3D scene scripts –
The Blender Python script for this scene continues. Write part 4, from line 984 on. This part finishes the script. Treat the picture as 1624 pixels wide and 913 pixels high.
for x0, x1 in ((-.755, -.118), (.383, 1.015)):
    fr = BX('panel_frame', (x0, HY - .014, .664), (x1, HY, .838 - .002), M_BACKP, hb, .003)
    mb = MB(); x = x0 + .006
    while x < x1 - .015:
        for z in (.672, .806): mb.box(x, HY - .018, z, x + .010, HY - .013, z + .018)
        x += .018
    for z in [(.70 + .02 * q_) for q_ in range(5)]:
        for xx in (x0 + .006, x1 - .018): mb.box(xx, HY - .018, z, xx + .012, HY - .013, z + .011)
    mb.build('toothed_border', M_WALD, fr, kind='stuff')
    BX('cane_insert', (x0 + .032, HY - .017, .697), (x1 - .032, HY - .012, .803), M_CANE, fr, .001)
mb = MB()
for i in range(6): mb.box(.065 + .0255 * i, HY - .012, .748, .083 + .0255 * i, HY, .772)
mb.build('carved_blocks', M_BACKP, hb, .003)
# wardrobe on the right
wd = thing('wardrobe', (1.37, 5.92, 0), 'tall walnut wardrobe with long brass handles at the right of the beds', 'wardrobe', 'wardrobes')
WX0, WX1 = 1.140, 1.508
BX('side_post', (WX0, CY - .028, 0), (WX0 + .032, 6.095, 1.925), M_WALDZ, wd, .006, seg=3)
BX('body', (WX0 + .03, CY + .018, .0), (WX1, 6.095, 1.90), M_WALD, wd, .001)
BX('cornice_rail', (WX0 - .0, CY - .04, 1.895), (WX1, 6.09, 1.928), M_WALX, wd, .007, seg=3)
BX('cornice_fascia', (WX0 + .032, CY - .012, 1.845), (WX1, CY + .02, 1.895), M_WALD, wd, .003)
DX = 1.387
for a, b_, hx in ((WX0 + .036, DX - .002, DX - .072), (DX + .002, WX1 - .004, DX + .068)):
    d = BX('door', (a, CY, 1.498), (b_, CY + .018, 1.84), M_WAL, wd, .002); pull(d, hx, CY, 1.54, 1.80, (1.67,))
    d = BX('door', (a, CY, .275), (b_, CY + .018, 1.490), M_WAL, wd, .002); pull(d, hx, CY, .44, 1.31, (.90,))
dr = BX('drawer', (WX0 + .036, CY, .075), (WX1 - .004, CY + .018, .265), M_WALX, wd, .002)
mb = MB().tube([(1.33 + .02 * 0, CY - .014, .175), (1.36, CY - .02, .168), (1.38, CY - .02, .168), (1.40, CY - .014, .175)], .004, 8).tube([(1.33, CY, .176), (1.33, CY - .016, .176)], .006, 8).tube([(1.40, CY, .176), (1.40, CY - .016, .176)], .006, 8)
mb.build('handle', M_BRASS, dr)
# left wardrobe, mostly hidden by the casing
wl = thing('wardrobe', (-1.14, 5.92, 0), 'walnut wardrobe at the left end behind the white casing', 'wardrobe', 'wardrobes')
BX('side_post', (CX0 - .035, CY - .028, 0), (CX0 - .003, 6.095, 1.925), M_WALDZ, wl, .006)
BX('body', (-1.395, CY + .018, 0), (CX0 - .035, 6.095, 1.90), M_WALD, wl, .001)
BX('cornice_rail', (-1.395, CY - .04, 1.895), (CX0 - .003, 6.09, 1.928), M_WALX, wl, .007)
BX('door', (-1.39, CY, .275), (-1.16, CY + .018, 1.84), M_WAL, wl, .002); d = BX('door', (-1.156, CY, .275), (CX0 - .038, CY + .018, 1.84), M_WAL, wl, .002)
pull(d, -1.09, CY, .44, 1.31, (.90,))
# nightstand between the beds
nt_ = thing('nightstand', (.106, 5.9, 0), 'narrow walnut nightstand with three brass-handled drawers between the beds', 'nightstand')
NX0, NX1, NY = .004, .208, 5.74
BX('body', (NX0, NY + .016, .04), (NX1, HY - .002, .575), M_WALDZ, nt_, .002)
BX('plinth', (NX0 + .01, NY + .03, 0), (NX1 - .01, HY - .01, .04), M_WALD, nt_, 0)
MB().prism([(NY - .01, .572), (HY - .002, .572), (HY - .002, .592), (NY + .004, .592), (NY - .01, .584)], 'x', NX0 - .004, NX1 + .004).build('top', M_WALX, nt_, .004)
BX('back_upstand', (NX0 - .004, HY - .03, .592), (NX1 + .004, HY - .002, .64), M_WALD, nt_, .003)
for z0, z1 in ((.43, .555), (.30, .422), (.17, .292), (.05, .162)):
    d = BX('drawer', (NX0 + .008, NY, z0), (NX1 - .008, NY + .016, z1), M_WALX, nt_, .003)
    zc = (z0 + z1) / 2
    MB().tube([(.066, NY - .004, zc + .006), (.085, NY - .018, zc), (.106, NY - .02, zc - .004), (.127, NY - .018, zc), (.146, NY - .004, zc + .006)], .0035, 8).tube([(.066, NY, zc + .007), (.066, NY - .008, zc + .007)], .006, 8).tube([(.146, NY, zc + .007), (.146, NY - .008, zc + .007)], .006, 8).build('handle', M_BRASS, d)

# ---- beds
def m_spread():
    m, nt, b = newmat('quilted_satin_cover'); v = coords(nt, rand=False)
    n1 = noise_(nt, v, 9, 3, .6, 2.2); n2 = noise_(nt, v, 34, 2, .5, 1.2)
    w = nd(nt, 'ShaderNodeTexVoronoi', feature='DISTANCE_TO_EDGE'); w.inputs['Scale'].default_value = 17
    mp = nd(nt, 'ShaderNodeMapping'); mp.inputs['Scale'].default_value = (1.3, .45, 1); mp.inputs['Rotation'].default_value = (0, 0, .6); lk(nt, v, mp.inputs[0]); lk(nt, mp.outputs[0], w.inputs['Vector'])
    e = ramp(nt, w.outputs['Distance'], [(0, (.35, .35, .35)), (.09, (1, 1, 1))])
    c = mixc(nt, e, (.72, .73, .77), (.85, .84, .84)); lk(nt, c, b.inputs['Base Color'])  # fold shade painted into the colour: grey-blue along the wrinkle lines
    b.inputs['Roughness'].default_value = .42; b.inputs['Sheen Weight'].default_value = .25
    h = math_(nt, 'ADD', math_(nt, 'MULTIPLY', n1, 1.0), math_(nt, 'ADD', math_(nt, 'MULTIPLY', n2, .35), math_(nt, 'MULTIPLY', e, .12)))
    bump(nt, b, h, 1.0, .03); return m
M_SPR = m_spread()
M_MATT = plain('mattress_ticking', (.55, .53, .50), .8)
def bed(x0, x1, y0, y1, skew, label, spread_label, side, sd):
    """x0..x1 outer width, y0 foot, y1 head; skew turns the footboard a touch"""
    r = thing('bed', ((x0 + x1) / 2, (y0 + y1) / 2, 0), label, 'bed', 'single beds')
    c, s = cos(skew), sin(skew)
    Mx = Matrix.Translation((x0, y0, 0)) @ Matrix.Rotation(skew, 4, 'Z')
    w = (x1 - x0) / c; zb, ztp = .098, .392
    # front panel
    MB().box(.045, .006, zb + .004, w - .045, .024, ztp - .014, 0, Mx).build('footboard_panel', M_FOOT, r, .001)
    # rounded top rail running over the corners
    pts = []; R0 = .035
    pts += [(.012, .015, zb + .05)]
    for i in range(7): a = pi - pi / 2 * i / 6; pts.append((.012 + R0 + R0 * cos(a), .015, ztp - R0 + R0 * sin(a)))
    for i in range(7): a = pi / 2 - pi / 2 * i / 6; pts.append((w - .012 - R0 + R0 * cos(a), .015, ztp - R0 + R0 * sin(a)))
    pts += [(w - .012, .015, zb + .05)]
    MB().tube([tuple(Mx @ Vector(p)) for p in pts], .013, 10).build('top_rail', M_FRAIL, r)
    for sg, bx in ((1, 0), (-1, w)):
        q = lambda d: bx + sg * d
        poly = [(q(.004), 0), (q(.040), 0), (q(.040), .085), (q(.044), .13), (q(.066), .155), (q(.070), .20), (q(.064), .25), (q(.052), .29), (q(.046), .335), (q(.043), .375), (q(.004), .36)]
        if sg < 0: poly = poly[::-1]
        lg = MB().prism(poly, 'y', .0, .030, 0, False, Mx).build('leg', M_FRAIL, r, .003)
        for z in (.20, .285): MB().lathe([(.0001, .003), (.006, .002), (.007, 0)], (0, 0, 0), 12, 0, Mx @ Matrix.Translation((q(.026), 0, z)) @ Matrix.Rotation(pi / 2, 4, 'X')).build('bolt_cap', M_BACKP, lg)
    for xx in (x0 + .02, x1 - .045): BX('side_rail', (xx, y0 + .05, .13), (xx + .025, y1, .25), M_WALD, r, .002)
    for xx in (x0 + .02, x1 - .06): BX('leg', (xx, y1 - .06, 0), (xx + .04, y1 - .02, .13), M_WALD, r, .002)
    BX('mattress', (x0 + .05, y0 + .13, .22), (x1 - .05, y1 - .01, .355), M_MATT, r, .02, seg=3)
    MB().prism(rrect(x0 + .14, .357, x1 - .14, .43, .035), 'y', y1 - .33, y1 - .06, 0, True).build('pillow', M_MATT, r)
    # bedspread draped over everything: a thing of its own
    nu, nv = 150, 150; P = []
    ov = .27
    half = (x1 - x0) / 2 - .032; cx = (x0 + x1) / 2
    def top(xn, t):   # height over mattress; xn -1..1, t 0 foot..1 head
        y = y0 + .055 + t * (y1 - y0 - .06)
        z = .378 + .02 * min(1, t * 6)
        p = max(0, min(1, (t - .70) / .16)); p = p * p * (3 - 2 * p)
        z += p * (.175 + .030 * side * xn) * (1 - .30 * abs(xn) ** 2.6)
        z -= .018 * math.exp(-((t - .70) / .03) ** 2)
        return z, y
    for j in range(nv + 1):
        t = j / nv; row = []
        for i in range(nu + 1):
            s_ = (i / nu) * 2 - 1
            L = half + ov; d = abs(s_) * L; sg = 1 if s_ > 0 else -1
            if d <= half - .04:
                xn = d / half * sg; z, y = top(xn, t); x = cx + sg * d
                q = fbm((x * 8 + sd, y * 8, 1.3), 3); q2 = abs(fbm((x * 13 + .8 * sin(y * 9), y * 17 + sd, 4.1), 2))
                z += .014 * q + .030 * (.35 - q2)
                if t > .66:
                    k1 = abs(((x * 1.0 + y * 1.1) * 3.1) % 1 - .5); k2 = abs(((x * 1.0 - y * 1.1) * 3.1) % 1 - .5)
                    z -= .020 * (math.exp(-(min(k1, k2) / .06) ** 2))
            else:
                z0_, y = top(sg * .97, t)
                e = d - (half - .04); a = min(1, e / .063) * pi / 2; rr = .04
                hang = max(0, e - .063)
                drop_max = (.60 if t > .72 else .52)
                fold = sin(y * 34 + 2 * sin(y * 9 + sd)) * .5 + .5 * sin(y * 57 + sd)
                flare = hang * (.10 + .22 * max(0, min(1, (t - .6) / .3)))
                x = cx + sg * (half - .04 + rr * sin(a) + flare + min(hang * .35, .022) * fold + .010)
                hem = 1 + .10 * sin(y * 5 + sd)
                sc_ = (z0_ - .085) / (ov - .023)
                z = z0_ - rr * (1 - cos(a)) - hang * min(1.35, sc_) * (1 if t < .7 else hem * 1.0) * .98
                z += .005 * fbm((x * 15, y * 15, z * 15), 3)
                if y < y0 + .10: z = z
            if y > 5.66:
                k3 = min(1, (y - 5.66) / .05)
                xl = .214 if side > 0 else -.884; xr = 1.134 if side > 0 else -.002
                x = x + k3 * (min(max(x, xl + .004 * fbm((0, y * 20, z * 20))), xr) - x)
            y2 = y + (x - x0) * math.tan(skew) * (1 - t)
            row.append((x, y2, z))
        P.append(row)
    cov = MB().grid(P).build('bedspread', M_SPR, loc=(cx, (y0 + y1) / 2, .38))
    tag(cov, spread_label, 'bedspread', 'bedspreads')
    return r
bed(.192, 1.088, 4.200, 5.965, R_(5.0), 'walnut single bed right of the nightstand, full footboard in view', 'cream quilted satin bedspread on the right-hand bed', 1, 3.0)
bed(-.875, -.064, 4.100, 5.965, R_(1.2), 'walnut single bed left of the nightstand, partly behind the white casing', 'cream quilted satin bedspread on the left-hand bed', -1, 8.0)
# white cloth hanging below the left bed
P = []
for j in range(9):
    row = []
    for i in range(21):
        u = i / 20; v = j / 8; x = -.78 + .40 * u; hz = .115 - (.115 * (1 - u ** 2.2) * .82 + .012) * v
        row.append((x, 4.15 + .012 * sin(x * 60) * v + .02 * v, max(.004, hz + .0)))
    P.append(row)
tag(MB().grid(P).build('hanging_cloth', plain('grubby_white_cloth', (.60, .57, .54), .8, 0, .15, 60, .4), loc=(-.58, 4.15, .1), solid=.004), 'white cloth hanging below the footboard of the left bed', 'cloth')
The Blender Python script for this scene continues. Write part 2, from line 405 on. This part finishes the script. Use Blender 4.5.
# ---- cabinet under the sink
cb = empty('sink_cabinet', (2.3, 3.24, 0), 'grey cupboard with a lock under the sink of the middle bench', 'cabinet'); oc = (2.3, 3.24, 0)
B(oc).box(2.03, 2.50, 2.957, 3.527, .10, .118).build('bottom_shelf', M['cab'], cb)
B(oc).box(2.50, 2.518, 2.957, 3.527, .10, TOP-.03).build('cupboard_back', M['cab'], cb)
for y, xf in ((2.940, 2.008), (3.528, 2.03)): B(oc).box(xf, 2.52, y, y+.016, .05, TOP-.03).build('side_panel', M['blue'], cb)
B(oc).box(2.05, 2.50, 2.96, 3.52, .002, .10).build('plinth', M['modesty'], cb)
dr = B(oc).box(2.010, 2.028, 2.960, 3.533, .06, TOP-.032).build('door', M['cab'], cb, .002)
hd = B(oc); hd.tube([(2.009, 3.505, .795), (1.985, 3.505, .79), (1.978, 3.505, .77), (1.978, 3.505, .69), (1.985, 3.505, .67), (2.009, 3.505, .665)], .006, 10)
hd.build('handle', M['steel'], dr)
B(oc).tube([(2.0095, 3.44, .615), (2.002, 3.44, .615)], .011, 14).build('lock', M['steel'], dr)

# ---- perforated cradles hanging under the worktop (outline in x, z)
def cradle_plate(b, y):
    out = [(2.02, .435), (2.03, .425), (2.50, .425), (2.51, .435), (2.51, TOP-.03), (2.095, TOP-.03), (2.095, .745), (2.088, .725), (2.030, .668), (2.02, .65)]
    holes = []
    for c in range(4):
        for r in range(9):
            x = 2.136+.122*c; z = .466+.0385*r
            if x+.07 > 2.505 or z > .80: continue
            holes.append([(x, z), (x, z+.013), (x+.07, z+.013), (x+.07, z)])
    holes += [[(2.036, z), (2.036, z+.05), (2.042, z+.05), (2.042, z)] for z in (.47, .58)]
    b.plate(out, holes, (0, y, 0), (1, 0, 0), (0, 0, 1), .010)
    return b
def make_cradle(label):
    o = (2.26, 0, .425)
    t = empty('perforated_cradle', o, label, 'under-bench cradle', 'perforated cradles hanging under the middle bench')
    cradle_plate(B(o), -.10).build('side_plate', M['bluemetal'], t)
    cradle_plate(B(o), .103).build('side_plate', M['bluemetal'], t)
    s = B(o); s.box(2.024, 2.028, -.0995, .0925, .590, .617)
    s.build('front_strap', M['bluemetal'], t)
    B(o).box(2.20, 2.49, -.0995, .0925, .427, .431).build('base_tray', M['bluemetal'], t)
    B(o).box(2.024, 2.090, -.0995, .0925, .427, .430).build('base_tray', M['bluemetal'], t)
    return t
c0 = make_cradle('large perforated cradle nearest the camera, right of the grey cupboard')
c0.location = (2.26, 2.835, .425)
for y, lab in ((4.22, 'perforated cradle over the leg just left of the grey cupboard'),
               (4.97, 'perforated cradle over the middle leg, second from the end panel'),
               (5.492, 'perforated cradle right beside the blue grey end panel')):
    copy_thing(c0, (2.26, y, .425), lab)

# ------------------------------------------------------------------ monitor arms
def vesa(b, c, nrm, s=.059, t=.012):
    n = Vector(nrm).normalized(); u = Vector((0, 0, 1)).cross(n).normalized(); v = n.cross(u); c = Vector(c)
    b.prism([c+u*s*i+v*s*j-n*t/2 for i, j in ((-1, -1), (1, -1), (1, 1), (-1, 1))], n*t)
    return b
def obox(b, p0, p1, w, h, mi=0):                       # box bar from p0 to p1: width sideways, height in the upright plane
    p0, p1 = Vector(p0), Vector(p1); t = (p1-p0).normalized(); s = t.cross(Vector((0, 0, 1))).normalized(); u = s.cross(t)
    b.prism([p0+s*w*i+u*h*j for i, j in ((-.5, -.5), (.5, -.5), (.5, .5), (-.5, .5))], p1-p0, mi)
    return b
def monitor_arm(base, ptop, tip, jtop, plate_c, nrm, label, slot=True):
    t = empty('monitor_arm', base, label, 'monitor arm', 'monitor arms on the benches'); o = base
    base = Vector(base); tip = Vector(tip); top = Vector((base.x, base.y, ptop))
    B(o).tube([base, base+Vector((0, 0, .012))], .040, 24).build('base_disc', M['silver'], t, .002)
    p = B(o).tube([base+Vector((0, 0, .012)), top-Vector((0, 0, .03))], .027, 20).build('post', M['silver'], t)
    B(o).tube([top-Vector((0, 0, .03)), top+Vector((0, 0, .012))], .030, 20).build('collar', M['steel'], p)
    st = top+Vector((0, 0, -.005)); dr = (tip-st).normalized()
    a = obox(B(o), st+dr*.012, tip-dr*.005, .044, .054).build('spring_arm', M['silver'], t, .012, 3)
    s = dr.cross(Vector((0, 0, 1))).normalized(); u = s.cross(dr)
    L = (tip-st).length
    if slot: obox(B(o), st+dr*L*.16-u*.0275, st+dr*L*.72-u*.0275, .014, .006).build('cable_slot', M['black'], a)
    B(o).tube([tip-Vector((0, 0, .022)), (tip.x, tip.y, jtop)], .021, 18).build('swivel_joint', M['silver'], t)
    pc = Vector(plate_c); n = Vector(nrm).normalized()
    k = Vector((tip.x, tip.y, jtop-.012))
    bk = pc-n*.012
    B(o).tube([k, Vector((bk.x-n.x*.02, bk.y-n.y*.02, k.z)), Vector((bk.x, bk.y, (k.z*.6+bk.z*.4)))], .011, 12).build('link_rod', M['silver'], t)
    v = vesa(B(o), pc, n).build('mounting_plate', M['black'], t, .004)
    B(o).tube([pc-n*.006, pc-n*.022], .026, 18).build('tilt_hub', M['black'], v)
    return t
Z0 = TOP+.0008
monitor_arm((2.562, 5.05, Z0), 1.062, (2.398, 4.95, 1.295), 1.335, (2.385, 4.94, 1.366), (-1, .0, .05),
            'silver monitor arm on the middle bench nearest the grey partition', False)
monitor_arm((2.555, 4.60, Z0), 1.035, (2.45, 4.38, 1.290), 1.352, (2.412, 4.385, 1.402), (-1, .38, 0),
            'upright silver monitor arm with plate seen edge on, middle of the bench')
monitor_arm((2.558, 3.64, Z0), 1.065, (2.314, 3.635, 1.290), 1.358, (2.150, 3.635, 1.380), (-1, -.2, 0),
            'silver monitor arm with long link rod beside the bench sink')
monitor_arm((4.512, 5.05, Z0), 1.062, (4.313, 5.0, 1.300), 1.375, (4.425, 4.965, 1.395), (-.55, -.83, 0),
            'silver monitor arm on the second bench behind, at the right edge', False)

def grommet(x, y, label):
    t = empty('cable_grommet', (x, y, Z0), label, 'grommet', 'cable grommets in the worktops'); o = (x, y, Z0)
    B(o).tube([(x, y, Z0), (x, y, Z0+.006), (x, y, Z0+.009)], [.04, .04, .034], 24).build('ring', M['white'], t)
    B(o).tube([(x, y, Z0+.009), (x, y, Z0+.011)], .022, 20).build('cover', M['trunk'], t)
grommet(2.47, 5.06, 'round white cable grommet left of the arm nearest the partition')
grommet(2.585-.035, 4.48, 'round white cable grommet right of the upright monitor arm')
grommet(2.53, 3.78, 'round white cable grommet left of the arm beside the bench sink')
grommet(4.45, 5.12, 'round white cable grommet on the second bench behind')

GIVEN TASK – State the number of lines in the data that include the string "continues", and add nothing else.

ANSWER IN FULL – 2